Needs drive humans from the time they are born, Kuenker explained during a presentation at the Women’s Seminar sponsored by Compeer Financial.

“If someone needs to be included, they might have been left out when they were growing up so that drives adult behavior,” she said.

All individuals have certain personality attributes.

“Personality is about finished by the time you’re 35, but what’s beautiful is you can change it,” Kuenker said. “It just takes awareness and continuous effort.”

Every emotion triggers a chemical reaction in a person’s body.

“Stress can trigger adrenalin or cortisone and sometimes that is good if you have a deadline or you are chased by someone,” Kuenker said. “We divert oxygen from our brain, so we can flee or fight.”

No two brains are alike.

“Brains are like snowflakes your values, beliefs and experiences are different from mine,” Kuenker said. “The brain is a connection machine, so we form a mental map from the time we’re in the womb until the time we die.”

Brains consist of two parts — conscious and unconscious.

“The unconscious part is very efficient and it has huge capacity, so we try to put everything we can into that,” Kuenker said. “For example, when you start to learn how to drive a car you have to concentrate fully, but over time you get better and then you can drive home without even remembering the drive.”

People have biases as a result of their mental maps.

“It’s nearly impossible to dismantle existing wiring unless there’s a brain trauma,” Kuenker said. “What’s beautiful is it is really easy to do new habits and behaviors, but you have to be aware of the old ones first.”

Inhibition is not developed in people’s brains until they reach their mid-20s.

“Yet we make some of our most difficulty decisions of our lives when we are 17 to 25 years old,” Kuenker said. “We’re not well equipped yet, but we’re signing up for the military, we’re getting married and we’re choosing our careers.”

The brain’s job is to keep people alive.

“Subconsciously we are interpreting every situation, person and environment to determine if it will help me or hurt me,” Kuenker said. “We interpret anything outside of our comfort zone as a threat.”

A certain level of stress is beneficial because people need some amount of adrenaline.

“Some stress is good to get you to perform, but with too much stress you’re reacting and not performing well,” Kuenker said. “The trick is for you to find your sweet spot.”
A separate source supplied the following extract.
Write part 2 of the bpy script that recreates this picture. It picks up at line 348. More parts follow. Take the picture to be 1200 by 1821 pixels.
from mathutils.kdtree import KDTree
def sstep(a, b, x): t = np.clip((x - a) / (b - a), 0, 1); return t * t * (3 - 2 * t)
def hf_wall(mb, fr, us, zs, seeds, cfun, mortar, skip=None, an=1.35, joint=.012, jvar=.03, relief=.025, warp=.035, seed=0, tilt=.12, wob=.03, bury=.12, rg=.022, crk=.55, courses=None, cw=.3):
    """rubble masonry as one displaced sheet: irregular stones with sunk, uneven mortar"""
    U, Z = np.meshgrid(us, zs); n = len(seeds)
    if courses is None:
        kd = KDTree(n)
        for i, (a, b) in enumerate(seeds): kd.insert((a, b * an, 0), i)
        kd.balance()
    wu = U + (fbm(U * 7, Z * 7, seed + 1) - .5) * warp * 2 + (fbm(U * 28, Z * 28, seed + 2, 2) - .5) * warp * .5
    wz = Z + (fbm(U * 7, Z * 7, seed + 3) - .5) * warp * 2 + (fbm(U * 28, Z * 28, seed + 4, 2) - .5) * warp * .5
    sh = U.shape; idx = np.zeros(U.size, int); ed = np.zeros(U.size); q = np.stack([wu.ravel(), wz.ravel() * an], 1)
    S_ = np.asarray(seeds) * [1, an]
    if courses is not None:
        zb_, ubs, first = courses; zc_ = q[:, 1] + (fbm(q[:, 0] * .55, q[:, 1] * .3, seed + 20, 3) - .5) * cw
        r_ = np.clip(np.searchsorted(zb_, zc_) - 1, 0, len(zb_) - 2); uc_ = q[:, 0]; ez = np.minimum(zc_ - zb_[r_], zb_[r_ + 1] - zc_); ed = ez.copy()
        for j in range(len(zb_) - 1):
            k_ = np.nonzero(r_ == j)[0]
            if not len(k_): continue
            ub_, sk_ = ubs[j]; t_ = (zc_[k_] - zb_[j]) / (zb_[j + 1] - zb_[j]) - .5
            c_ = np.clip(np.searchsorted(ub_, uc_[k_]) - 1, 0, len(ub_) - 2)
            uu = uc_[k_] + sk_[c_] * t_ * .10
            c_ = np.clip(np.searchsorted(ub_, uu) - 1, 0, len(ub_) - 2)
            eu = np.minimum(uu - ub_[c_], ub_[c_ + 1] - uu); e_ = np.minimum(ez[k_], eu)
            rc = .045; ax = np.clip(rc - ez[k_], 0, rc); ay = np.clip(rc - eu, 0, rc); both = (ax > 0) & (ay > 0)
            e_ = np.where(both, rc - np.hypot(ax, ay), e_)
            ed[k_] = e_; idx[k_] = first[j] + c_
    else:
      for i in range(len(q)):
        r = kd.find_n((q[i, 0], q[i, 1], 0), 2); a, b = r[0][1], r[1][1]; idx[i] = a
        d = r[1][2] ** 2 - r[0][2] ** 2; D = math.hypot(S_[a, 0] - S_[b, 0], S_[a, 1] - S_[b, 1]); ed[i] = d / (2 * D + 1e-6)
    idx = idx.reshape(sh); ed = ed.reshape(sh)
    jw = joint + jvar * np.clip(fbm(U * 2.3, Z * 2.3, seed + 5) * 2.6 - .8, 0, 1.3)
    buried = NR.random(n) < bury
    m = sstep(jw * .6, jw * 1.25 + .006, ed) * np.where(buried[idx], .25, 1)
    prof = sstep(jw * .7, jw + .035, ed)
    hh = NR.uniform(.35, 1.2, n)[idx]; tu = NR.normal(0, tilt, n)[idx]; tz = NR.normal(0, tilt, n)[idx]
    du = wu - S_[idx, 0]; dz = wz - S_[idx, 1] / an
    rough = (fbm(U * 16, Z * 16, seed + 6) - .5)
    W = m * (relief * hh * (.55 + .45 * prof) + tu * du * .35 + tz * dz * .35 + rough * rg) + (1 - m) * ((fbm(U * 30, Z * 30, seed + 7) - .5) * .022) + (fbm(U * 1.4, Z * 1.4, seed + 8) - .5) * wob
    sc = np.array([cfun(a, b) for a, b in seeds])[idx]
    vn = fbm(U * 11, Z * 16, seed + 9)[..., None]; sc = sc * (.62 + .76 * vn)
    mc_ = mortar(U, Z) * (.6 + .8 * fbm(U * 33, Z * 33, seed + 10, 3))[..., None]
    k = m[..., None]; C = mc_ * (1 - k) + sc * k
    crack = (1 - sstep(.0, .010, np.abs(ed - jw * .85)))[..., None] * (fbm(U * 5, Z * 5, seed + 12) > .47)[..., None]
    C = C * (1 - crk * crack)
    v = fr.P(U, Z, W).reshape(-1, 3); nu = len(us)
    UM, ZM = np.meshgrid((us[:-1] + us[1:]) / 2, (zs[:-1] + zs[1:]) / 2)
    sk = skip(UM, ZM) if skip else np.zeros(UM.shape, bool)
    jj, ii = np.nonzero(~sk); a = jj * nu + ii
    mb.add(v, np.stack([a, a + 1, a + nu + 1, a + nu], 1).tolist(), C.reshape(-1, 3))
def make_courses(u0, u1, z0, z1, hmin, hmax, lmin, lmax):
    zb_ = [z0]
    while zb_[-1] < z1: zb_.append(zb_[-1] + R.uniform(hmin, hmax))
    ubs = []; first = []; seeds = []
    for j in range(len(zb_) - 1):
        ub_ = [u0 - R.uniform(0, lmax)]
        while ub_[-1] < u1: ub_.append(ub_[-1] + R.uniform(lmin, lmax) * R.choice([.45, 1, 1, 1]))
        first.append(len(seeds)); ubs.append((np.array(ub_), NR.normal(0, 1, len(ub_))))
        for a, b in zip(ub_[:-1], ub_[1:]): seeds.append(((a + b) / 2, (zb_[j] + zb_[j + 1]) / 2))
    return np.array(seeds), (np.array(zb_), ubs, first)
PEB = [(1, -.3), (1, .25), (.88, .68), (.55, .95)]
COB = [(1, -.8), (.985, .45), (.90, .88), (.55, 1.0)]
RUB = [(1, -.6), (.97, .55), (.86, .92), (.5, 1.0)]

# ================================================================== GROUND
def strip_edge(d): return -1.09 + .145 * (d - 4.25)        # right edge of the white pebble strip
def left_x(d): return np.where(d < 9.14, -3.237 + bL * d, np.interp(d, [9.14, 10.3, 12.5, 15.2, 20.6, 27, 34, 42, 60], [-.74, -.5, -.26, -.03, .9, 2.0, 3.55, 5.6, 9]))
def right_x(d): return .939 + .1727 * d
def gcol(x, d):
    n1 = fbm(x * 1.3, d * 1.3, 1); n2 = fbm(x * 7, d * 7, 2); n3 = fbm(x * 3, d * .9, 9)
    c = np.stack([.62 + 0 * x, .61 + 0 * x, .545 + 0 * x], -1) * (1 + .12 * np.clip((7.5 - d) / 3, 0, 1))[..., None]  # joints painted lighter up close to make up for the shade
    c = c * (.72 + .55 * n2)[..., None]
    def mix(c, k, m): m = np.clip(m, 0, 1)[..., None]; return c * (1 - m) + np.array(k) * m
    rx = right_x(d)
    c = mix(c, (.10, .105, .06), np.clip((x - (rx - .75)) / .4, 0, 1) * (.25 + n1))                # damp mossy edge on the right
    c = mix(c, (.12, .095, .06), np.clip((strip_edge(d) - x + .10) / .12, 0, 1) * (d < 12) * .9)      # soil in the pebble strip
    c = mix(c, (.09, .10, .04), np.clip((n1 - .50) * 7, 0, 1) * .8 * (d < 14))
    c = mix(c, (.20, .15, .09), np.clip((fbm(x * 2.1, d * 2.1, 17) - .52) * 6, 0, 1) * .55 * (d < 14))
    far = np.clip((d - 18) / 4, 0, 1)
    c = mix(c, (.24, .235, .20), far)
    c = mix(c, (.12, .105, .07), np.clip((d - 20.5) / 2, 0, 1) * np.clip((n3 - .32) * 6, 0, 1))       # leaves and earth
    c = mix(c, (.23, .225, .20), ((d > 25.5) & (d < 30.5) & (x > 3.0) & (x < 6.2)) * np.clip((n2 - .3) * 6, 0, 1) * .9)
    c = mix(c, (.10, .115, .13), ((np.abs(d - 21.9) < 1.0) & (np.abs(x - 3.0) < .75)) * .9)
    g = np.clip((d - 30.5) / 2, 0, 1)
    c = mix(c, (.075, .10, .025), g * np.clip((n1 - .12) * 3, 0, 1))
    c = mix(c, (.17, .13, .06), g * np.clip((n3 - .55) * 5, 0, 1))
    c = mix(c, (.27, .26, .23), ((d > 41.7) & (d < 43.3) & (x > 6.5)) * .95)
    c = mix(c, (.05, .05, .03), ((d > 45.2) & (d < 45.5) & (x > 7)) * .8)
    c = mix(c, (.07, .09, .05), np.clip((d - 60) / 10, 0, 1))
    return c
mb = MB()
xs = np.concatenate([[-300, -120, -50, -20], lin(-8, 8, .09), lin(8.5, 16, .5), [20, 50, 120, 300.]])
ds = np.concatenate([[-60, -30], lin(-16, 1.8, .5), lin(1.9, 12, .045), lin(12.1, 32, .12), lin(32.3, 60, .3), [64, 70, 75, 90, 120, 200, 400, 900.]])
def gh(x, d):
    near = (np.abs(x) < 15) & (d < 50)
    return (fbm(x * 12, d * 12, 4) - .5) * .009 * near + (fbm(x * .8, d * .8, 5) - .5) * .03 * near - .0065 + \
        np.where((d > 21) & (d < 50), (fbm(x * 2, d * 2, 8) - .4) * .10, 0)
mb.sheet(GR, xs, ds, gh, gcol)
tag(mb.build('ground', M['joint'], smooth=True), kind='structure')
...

Kuenker encourages everyone to know what rewards are important and also what trips their trigger.

“When you are interacting with someone that’s opposite of you, that’s where triggers are tripped,” she explained.

“Understanding your needs and reward centers and also putting thought into the person you’re interacting with can help you choose your words and behaviors to create a toward response in them,” Kuenker said.

“Every interaction that you have with a person causes a response in them either toward or away by the way you show up,” she said. “Just by the way you word your question can provide the other person certainty, autonomy, relatedness or fairness to generate an environment for a healthy conversation.”

If a person can avoid a difficult situation, that is great; however, most of the time that is not possible.

“Sometimes you can modify the situation to make you more comfortable and change your focus to something else,” Kuenker said.

“Buy yourself time by using powerful questions that generally begin with what,” she said. “Questions that begin with what are open, future focused and they seek input.”

“Life is a journey and we can always improve,” Kuenker said. “Rejoice in the strengths you have and focus on what you can do something about.”